When choosing a trust management, you also need to decide on a strategy. Only in this case will you choose from offers that are already on the market, or discuss an individual strategy with your manager.

4. Find an intermediary company

When you decide on a strategy, you can start choosing a mediator. The most important thing is to make sure that the broker, trustee or management company of the mutual fund has a license from the Bank.

If you have chosen to invest on your own, you have to go through the following path:

  1. conclude an agreement with a broker;
  2. open and fund a brokerage account;
  3. install a special program for trading;
  4. start buying and selling.

If you have chosen the path of trust management, then it will be enough to conclude an agreement and transfer the money to the trustee or management company of the mutual fund.

Common mistakes: what not to do

  • You can’t invest everything you have in stocks

First, create a financial airbag – set aside 3-6 salaries on a bank deposit. And only then proceed to exchange trading. Invest the amount that you are willing to accept losing.

  • Don’t act randomly – get trained

If you decide to trade on the stock exchange on your own, be sure to take training . Most brokers run courses for beginner investors. Trading programs often have a demo mode: you can try your hand at it without the risk of losing money.

  • Don’t get emotional

If you act impulsively, you can make many mistakes. A novice investor should not react sharply to the slightest price movement on the stock exchange. But you need to act decisively if the price changes significantly.

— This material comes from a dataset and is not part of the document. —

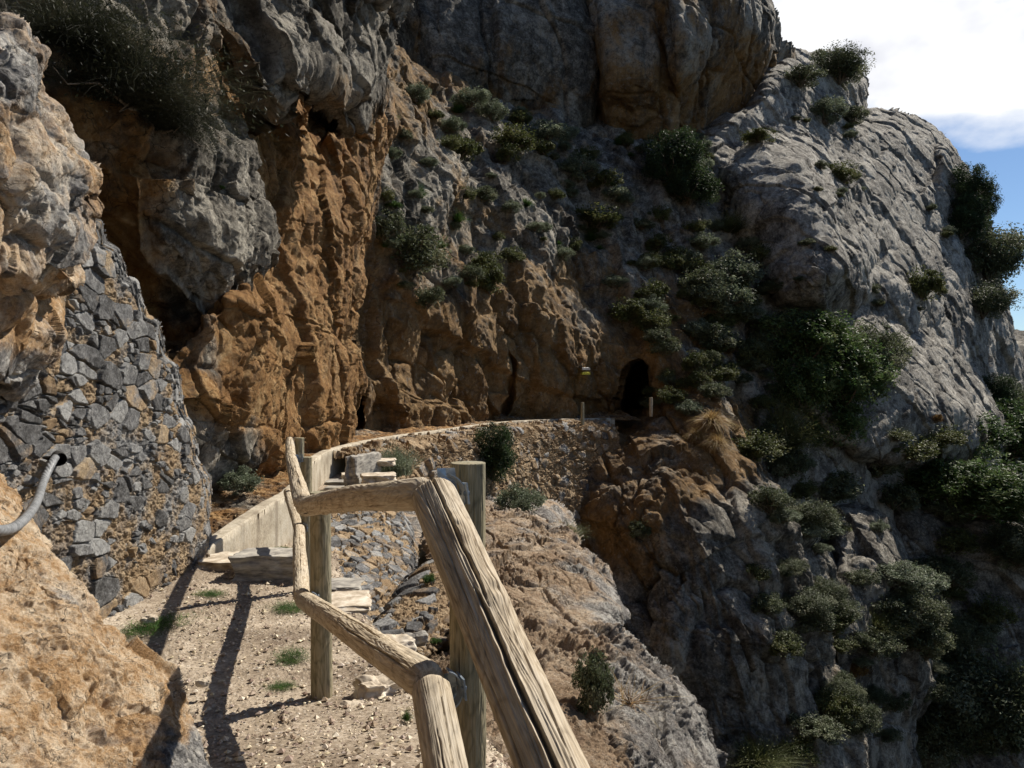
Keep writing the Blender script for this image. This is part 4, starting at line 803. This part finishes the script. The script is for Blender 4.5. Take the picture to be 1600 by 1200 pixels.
# ------------------------------------------------------------------ plants
def quads_leaf(rg,C,size,el=1.7):
    n=len(C); a=rg.normal(size=(n,3)); a/=np.linalg.norm(a,axis=1,keepdims=True); b=rg.normal(size=(n,3)); b-=a*(a*b).sum(1,keepdims=True); b/=np.linalg.norm(b,axis=1,keepdims=True)
    sz=(size*(.6+.8*rg.random(n)))[:,None]; c_=np.cross(a,b)
    V=np.stack([C-a*sz*el,C+b*sz*.75+c_*sz*.3,C+a*sz*el,C-b*sz*.75+c_*sz*.3],1).reshape(-1,3)
    return V,np.arange(4*n).reshape(n,4)
def join(parts):
    Vs=[];Qs=[];o=0
    for V,Q in parts: Vs.append(V); Qs.append(Q+o); o+=len(V)
    return np.vstack(Vs),np.vstack(Qs)
def branch_mesh(rg,ends,base=(0,0,0),r=.02,nth=5):
    out=[]
    for e in ends:
        e=np.array(e,float); b=np.array(base,float); m1=b+(e-b)*.4+rg.normal(size=3)*.05+np.array([0,0,.04]); m2=b+(e-b)*.75+rg.normal(size=3)*.04
        V,Q,_=tube([b,m1,m2,e],[r,r*.7,r*.4,r*.12],nth,False); out.append((V,Q))
    return join(out)
PROTO={}
def proto_leafy(key,seed,ncl,per,leaf,mat,sq=(1,1,.8),tall=.55,spread=.26):
    rg=np.random.default_rng(seed); cl=rg.normal(size=(ncl,3))*np.array([1.25,1,.8]); cl/=np.linalg.norm(cl,axis=1,keepdims=True); cl*= (rg.random((ncl,1))**.5)*.46
    cl*=np.array(sq); cl[:,2]+=tall; rad=spread*(.35+.65*rg.random(ncl))*.62
    C=[]
    for c,r in zip(cl,rad):
        k=int(per*(r/(spread*.4))**1.5)+8; v=rg.normal(size=(k,3)); v/=np.linalg.norm(v,axis=1,keepdims=True); C.append(c+v*(rg.random((k,1))**.4)*r)
    C=np.vstack(C); k=int(len(C)*.4); v=rg.normal(size=(k,3)); v/=np.linalg.norm(v,axis=1,keepdims=True); v*=(rg.random((k,1))**.5)*.50*np.array(sq)
    v*=np.clip(.92+1.5*perlin((v*5+seed).astype(f32),seed),.3,1.08)[:,None]; v[:,2]+=tall; C=np.vstack([C,v]); C[:,2]=np.maximum(C[:,2],.02); V,Q=quads_leaf(rg,C,leaf*.82)
    r_=empty('shrub',(0,-50,-50)); fo=np_mesh('crown',V,Q,M['leaf_'+mat],None,False,r_)
    Vb,Qb=branch_mesh(rg,cl[:min(ncl,22)],r=.022); np_mesh('trunk',Vb,Qb,M['bark'],None,True,r_); PROTO[key]=[r_,False]
def blades(rg,n,length,width,spread,droop,base=.06,seg=5,up=1.0):
    a=rg.random(n)*2*math.pi; el=(rg.random(n)**.7)*spread; L_=length*(.5+.5*rg.random(n)); t=np.linspace(0,1,seg+1)
    dx=np.cos(a)*np.sin(el); dy=np.sin(a)*np.sin(el); dz=np.cos(el)*up; b0=rg.normal(size=(n,3))*base; b0[:,2]=np.abs(b0[:,2])*.3
    d0=np.stack([dx,dy,dz],1); side=np.stack([-np.sin(a+rg.normal(size=n)*.8),np.cos(a),rg.normal(size=n)*.4],1); side/=np.linalg.norm(side,axis=1,keepdims=True)
    wobx=rg.normal(size=(n,1,3))*.07
    cen=b0[:,None]+d0[:,None]*(L_[:,None]*t)[...,None]+wobx*(t**1.5)[None,:,None]*length; cen[...,2]-=droop*(t**2)*L_[:,None]
    wd=(width*(1-t*.85))[None,:,None]*side[:,None]
    V=np.stack([cen-wd,cen+wd],2).reshape(-1,3); I=np.arange(n*(seg+1)*2).reshape(n,seg+1,2)
    Q=np.stack([I[:,:-1,0].ravel(),I[:,:-1,1].ravel(),I[:,1:,1].ravel(),I[:,1:,0].ravel()],1); return V,Q,cen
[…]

Set a limit on the losses that you are willing to bear: for example, if assets have fallen in price by 20%, you need to sell and, as they say on the stock exchange, fix losses. The desire to wait – suddenly the price will rebound – will be great, but there is no need to succumb to it. Otherwise, you can lose even more.

  • Don’t put all your eggs in one basket

It is better to buy securities of companies from different industries in order to diversify risks. For example, if you only invest in oil companies, then the risks of losses will be very high. Since, say, when oil prices fall, the shares of all companies in the oil and gas sector usually become cheaper. If you buy securities of companies in various sectors of the economy, say, the chemical industry, engineering, telecommunications, this will help you reduce the risk of losing your money.

  • Do not believe promises to earn 500% per day

Only charlatans can guarantee anything in the stock market. A responsible intermediary should warn you of the risks. The situation on the exchange is changeable, and only you are responsible for the decisions made.